● What the exercise asks
In the material below, identify each line bearing the word "from". Reproduce those lines.

● Material
· · · · ·

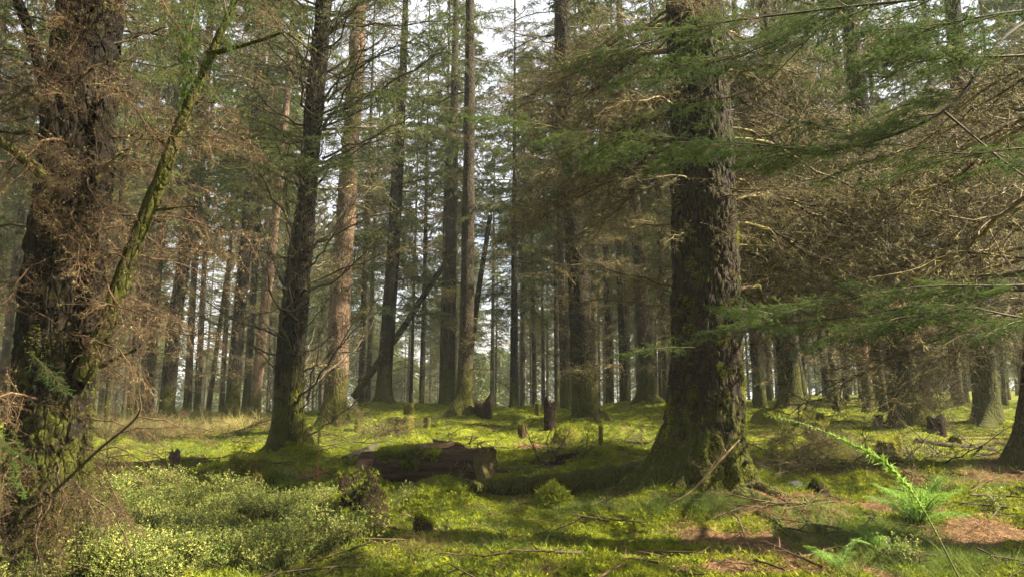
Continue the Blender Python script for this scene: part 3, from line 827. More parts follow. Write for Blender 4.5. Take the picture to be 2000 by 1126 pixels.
T("slanting spruce hugging the broad dark one on its right", (1578, 812), 22, 24, [(1566, 760), (1545, 640), (1535, 520)], BARK_MID, S=28, step=0.1, seed=13, dead=MIDD(20), live=MIDL(7, 24))
T("dark leaning spruce draped with pale drooping dead twigs", (1772, 842), 17, 50, [(1756, 720), (1736, 600), (1705, 430)], BARK_DARK, S=48, step=0.07, seed=14, flare=0.7, dead=[(0.6, 3.2, 34, .5, .9, -60, -10, DEADRED, -0.5, 1.0), (3.0, 8, 38, .7, 1.2, -18, 12, DEADTHICK), (1.2, 3, 8, .3, .6, -20, 12, DEAD)], live=MIDL(8, 10))
T("dark spruce beside the right frame edge, standing behind the moss covered fallen trunk", (1932, 832), 18, 54, [(1918, 700), (1905, 560), (1890, 350)], BARK_DARK, S=48, step=0.07, seed=15, flare=0.7, dead=[(2.8, 8, 40, .7, 1.2, -18, 12, DEADTHICK), (0.8, 2.8, 10, .3, .7, -20, 12, DEAD)], live=MIDL(8, 10))
redge, RB, rstem, rV = T("reddish brown spruce foot cut off by the right frame edge", (2048, 945), 10.6, 92, [(2052, 700), (2058, 400), (2064, 100)], BARK_NEEDLE, S=110, step=0.04, bark=0.03, bf=6, seed=16, mossy=3000,
    lobes=[(PI, 0.50, 0.5, 0.55), (PI * 1.3, 0.5, 0.5, 0.45), (PI * 1.6, 0.4, 0.5, 0.4), (0, .4, .5, .5), (PI * .6, .4, .5, .4)],
    dead=[(2.2, 6.5, 32, .9, 1.5, -22, 8, DEADTHICK, PI - 0.45, 0.75), (2.2, 5.0, 8, .6, 1.0, -15, 12, DEADTHICK, PI * 1.3, .5)], live=[(10, 20, 14, .6, 1.0, -15, 5, LIVE)])
for lab, b, Y, w, ups, mt in [
    ("slim spruce stem far back on the green slope, right of the broad dark pair", (1638, 822), 23, 17, [(1625, 700), (1612, 560)], BARK_MID),
    ("reddish slim spruce in the middle of the shaded right hand slope", (1698, 815), 24, 22, [(1690, 720), (1672, 560)], BARK_RED),
    ("slim dark spruce directly left of the leaning twig draped spruce", (1728, 818), 24, 18, [(1715, 700), (1700, 560)], BARK_DARK),
    ("slender spruce between the leaning draped spruce and the dark right one", (1885, 790), 34, 18, [(1875, 690), (1865, 600)], BARK_DARK),
    ("thin spruce on the crest of the slope behind the reddish slim one", (1618, 775), 38, 14, [(1606, 690), (1595, 600)], BARK_MID),
    ("thin dark pole of a spruce next to the left mossy limb", (212, 800), 20, 11, [(222, 560), (240, 330), (255, 120)], BARK_DARK),
    ("second thin spruce from the left mossy limb, slightly leaning right", (255, 805), 24, 13, [(275, 560), (300, 300)], BARK_MID),
    ("slim grey spruce behind the tall straw grass, left of the thick dark one", (285, 812), 26, 20, [(300, 600), (325, 400)], BARK_MID),
    ("thick dark spruce rising from the straw grass clump on the left", (325, 815), 26, 34, [(340, 640), (368, 450), (392, 250)], BARK_DARK),
    ("reddish slim spruce leaning against the sky gap on the left", (365, 815), 28, 17, [(378, 560), (398, 300)], BARK_RED),
    ("thin leaning spruce in the middle of the left sky gap", (405, 810), 30, 11, [(440, 560), (470, 330)], BARK_MID),
    ("dark spruce with broken poles round its foot, left of the dark twin stems", (452, 826), 25, 32, [(465, 650), (482, 450), (500, 200)], BARK_DARK),
    ("reddish spruce leaning right behind the dark twin stems", (495, 824), 24, 26, [(512, 650), (530, 500), (560, 200)], BARK_RED),
    ("slender spruce trunk directly behind the sunlit reddish one", (705, 795), 30, 15, [(712, 550), (722, 300)], BARK_MID),
    ("pencil thin spruce in front of the bright gap right of the leaning pole", (823, 795), 34, 12, [(829, 560), (834, 300)], BARK_DARK),
    ("dark thin spruce just right of the pair of tall straight trunks", (1002, 795), 32, 17, [(1004, 560), (1005, 380)], BARK_DARK),
    ("slim dark spruce halfway between the stout and the broad footed one", (1192, 800), 29, 16, [(1186, 600), (1178, 400)], BARK_MID),
    ("slim spruce a step left of the broad footed one", (1218, 802), 30, 17, [(1212, 600), (1204, 400)], BARK_DARK),
]:
    T(lab, b, Y, w, ups, mt, S=18, step=0.18, seed=30 + int(b[0]), flare=0.6, dead=[(0.9, 12, 30, .4, .95, -12, 25, DEAD)], live=[(7.5 if b[0] < 1300 else 6, 20, 40, .7, 1.2, -22, 8, LIVEFAR)], H=22)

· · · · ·

● The solution
Continue the Blender Python script for this scene: part 3, from line 827. More parts follow. Write for Blender 4.5. Take the picture to be 2000 by 1126 pixels.
    ("second thin spruce from the left mossy limb, slightly leaning right", (255, 805), 24, 13, [(275, 560), (300, 300)], BARK_MID),
    ("thick dark spruce rising from the straw grass clump on the left", (325, 815), 26, 34, [(340, 640), (368, 450), (392, 250)], BARK_DARK),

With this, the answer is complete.